> [RECORDS FOR THE EXERCISE]:

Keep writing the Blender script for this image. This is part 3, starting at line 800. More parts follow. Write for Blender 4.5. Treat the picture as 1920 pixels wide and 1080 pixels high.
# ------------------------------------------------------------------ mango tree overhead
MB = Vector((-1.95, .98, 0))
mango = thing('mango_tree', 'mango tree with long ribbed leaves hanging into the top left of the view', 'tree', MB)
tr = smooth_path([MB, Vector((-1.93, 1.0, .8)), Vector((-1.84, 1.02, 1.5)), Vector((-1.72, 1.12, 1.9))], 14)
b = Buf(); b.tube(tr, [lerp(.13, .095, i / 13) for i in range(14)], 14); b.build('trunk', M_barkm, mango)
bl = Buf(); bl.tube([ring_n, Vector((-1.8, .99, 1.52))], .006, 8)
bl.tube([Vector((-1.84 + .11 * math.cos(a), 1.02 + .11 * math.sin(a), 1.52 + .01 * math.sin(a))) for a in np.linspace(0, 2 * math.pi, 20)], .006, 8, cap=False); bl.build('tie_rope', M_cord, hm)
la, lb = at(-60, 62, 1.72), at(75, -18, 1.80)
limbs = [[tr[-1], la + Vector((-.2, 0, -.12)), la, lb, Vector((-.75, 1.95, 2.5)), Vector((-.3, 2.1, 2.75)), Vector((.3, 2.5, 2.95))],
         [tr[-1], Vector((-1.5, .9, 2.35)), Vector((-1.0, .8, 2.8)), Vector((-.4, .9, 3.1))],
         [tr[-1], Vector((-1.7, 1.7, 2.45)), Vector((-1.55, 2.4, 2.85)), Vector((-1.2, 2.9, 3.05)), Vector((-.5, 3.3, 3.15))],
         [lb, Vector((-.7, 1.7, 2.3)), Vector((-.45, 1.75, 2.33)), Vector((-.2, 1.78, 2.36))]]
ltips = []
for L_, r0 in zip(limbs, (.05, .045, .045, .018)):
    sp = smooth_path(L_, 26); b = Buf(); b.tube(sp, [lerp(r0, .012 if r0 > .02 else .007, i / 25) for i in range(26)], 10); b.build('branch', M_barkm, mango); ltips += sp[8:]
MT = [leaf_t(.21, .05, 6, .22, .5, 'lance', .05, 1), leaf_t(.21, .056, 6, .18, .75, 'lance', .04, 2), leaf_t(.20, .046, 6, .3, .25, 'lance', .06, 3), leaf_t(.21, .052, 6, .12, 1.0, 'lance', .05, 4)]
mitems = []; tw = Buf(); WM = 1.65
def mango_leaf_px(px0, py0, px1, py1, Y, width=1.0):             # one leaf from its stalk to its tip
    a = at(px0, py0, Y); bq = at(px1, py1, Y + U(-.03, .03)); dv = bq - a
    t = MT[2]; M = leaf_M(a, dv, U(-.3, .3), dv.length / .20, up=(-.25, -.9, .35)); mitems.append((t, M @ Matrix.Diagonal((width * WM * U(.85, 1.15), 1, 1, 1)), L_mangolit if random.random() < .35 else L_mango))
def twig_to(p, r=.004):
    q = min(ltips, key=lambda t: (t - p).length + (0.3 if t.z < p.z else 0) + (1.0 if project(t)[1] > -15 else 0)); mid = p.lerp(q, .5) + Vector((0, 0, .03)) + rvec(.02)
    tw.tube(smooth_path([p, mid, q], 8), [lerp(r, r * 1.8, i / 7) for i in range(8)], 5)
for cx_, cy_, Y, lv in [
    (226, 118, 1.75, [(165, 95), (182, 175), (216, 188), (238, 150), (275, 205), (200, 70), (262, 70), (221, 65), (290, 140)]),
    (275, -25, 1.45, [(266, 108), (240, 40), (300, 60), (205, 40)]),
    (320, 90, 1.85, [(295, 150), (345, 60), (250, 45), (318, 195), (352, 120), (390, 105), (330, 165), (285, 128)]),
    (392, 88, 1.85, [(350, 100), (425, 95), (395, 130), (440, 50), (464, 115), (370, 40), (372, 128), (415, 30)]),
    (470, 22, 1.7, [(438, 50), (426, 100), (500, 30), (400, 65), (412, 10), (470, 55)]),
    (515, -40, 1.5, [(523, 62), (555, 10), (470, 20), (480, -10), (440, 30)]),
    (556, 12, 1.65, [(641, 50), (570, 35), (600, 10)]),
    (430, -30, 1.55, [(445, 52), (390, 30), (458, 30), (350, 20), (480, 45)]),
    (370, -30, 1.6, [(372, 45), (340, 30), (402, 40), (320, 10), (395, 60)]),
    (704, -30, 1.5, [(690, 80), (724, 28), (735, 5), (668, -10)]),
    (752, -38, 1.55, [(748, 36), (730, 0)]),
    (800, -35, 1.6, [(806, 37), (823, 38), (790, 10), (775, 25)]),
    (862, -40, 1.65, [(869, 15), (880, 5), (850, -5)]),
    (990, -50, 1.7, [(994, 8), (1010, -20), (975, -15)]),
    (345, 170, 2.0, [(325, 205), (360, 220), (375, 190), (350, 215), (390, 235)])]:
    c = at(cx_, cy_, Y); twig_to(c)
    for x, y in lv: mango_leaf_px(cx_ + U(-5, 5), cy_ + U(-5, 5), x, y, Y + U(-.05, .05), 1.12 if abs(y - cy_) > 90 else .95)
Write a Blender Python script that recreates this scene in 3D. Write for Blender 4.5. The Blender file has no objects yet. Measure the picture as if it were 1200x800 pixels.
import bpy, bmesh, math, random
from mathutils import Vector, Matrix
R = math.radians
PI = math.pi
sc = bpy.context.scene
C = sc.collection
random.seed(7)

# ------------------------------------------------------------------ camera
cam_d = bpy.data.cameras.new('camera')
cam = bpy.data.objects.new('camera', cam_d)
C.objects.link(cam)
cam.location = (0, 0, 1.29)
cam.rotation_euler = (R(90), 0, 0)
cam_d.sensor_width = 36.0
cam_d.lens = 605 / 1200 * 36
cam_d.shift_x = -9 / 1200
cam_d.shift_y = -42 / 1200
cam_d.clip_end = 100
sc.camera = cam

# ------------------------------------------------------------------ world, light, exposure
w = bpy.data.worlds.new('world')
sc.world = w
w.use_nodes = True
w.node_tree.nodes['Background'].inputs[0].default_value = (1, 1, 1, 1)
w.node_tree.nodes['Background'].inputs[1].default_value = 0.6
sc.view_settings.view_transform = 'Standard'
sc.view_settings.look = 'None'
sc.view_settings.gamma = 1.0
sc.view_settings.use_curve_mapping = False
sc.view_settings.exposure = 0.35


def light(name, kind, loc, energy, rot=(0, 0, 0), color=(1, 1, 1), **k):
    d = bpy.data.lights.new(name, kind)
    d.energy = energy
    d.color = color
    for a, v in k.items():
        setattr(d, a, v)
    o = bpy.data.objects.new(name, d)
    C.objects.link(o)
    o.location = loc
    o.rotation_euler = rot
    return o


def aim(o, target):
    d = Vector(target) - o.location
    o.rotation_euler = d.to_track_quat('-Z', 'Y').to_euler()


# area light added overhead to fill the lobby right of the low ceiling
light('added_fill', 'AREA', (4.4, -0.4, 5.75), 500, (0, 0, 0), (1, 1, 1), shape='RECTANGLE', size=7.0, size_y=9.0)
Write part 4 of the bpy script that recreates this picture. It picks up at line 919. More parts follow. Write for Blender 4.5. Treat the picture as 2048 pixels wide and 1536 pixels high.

> [TASK TO COMPLETE]: Copy all the records above exactly, missing none.

> [THE REPLY]:
Keep writing the Blender script for this image. This is part 3, starting at line 800. More parts follow. Write for Blender 4.5. Treat the picture as 1920 pixels wide and 1080 pixels high.
# ------------------------------------------------------------------ mango tree overhead
MB = Vector((-1.95, .98, 0))
mango = thing('mango_tree', 'mango tree with long ribbed leaves hanging into the top left of the view', 'tree', MB)
tr = smooth_path([MB, Vector((-1.93, 1.0, .8)), Vector((-1.84, 1.02, 1.5)), Vector((-1.72, 1.12, 1.9))], 14)
b = Buf(); b.tube(tr, [lerp(.13, .095, i / 13) for i in range(14)], 14); b.build('trunk', M_barkm, mango)
bl = Buf(); bl.tube([ring_n, Vector((-1.8, .99, 1.52))], .006, 8)
bl.tube([Vector((-1.84 + .11 * math.cos(a), 1.02 + .11 * math.sin(a), 1.52 + .01 * math.sin(a))) for a in np.linspace(0, 2 * math.pi, 20)], .006, 8, cap=False); bl.build('tie_rope', M_cord, hm)
la, lb = at(-60, 62, 1.72), at(75, -18, 1.80)
limbs = [[tr[-1], la + Vector((-.2, 0, -.12)), la, lb, Vector((-.75, 1.95, 2.5)), Vector((-.3, 2.1, 2.75)), Vector((.3, 2.5, 2.95))],
         [tr[-1], Vector((-1.5, .9, 2.35)), Vector((-1.0, .8, 2.8)), Vector((-.4, .9, 3.1))],
         [tr[-1], Vector((-1.7, 1.7, 2.45)), Vector((-1.55, 2.4, 2.85)), Vector((-1.2, 2.9, 3.05)), Vector((-.5, 3.3, 3.15))],
         [lb, Vector((-.7, 1.7, 2.3)), Vector((-.45, 1.75, 2.33)), Vector((-.2, 1.78, 2.36))]]
ltips = []
for L_, r0 in zip(limbs, (.05, .045, .045, .018)):
    sp = smooth_path(L_, 26); b = Buf(); b.tube(sp, [lerp(r0, .012 if r0 > .02 else .007, i / 25) for i in range(26)], 10); b.build('branch', M_barkm, mango); ltips += sp[8:]
MT = [leaf_t(.21, .05, 6, .22, .5, 'lance', .05, 1), leaf_t(.21, .056, 6, .18, .75, 'lance', .04, 2), leaf_t(.20, .046, 6, .3, .25, 'lance', .06, 3), leaf_t(.21, .052, 6, .12, 1.0, 'lance', .05, 4)]
mitems = []; tw = Buf(); WM = 1.65
def mango_leaf_px(px0, py0, px1, py1, Y, width=1.0):             # one leaf from its stalk to its tip
    a = at(px0, py0, Y); bq = at(px1, py1, Y + U(-.03, .03)); dv = bq - a
    t = MT[2]; M = leaf_M(a, dv, U(-.3, .3), dv.length / .20, up=(-.25, -.9, .35)); mitems.append((t, M @ Matrix.Diagonal((width * WM * U(.85, 1.15), 1, 1, 1)), L_mangolit if random.random() < .35 else L_mango))
def twig_to(p, r=.004):
    q = min(ltips, key=lambda t: (t - p).length + (0.3 if t.z < p.z else 0) + (1.0 if project(t)[1] > -15 else 0)); mid = p.lerp(q, .5) + Vector((0, 0, .03)) + rvec(.02)
    tw.tube(smooth_path([p, mid, q], 8), [lerp(r, r * 1.8, i / 7) for i in range(8)], 5)
for cx_, cy_, Y, lv in [
    (226, 118, 1.75, [(165, 95), (182, 175), (216, 188), (238, 150), (275, 205), (200, 70), (262, 70), (221, 65), (290, 140)]),
    (275, -25, 1.45, [(266, 108), (240, 40), (300, 60), (205, 40)]),
    (320, 90, 1.85, [(295, 150), (345, 60), (250, 45), (318, 195), (352, 120), (390, 105), (330, 165), (285, 128)]),
    (392, 88, 1.85, [(350, 100), (425, 95), (395, 130), (440, 50), (464, 115), (370, 40), (372, 128), (415, 30)]),
    (470, 22, 1.7, [(438, 50), (426, 100), (500, 30), (400, 65), (412, 10), (470, 55)]),
    (515, -40, 1.5, [(523, 62), (555, 10), (470, 20), (480, -10), (440, 30)]),
    (556, 12, 1.65, [(641, 50), (570, 35), (600, 10)]),
    (430, -30, 1.55, [(445, 52), (390, 30), (458, 30), (350, 20), (480, 45)]),
    (370, -30, 1.6, [(372, 45), (340, 30), (402, 40), (320, 10), (395, 60)]),
    (704, -30, 1.5, [(690, 80), (724, 28), (735, 5), (668, -10)]),
    (752, -38, 1.55, [(748, 36), (730, 0)]),
    (800, -35, 1.6, [(806, 37), (823, 38), (790, 10), (775, 25)]),
    (862, -40, 1.65, [(869, 15), (880, 5), (850, -5)]),
    (990, -50, 1.7, [(994, 8), (1010, -20), (975, -15)]),
    (345, 170, 2.0, [(325, 205), (360, 220), (375, 190), (350, 215), (390, 235)])]:
    c = at(cx_, cy_, Y); twig_to(c)
    for x, y in lv: mango_leaf_px(cx_ + U(-5, 5), cy_ + U(-5, 5), x, y, Y + U(-.05, .05), 1.12 if abs(y - cy_) > 90 else .95)
Write a Blender Python script that recreates this scene in 3D. Write for Blender 4.5. The Blender file has no objects yet. Measure the picture as if it were 1200x800 pixels.
import bpy, bmesh, math, random
from mathutils import Vector, Matrix
R = math.radians
PI = math.pi
sc = bpy.context.scene
C = sc.collection
random.seed(7)

# ------------------------------------------------------------------ camera
cam_d = bpy.data.cameras.new('camera')
cam = bpy.data.objects.new('camera', cam_d)
C.objects.link(cam)
cam.location = (0, 0, 1.29)
cam.rotation_euler = (R(90), 0, 0)
cam_d.sensor_width = 36.0
cam_d.lens = 605 / 1200 * 36
cam_d.shift_x = -9 / 1200
cam_d.shift_y = -42 / 1200
cam_d.clip_end = 100
sc.camera = cam

# ------------------------------------------------------------------ world, light, exposure
w = bpy.data.worlds.new('world')
sc.world = w
w.use_nodes = True
w.node_tree.nodes['Background'].inputs[0].default_value = (1, 1, 1, 1)
w.node_tree.nodes['Background'].inputs[1].default_value = 0.6
sc.view_settings.view_transform = 'Standard'
sc.view_settings.look = 'None'
sc.view_settings.gamma = 1.0
sc.view_settings.use_curve_mapping = False
sc.view_settings.exposure = 0.35


def light(name, kind, loc, energy, rot=(0, 0, 0), color=(1, 1, 1), **k):
    d = bpy.data.lights.new(name, kind)
    d.energy = energy
    d.color = color
    for a, v in k.items():
        setattr(d, a, v)
    o = bpy.data.objects.new(name, d)
    C.objects.link(o)
    o.location = loc
    o.rotation_euler = rot
    return o


def aim(o, target):
    d = Vector(target) - o.location
    o.rotation_euler = d.to_track_quat('-Z', 'Y').to_euler()


# area light added overhead to fill the lobby right of the low ceiling
light('added_fill', 'AREA', (4.4, -0.4, 5.75), 500, (0, 0, 0), (1, 1, 1), shape='RECTANGLE', size=7.0, size_y=9.0)
Write part 4 of the bpy script that recreates this picture. It picks up at line 919. More parts follow. Write for Blender 4.5. Treat the picture as 2048 pixels wide and 1536 pixels high.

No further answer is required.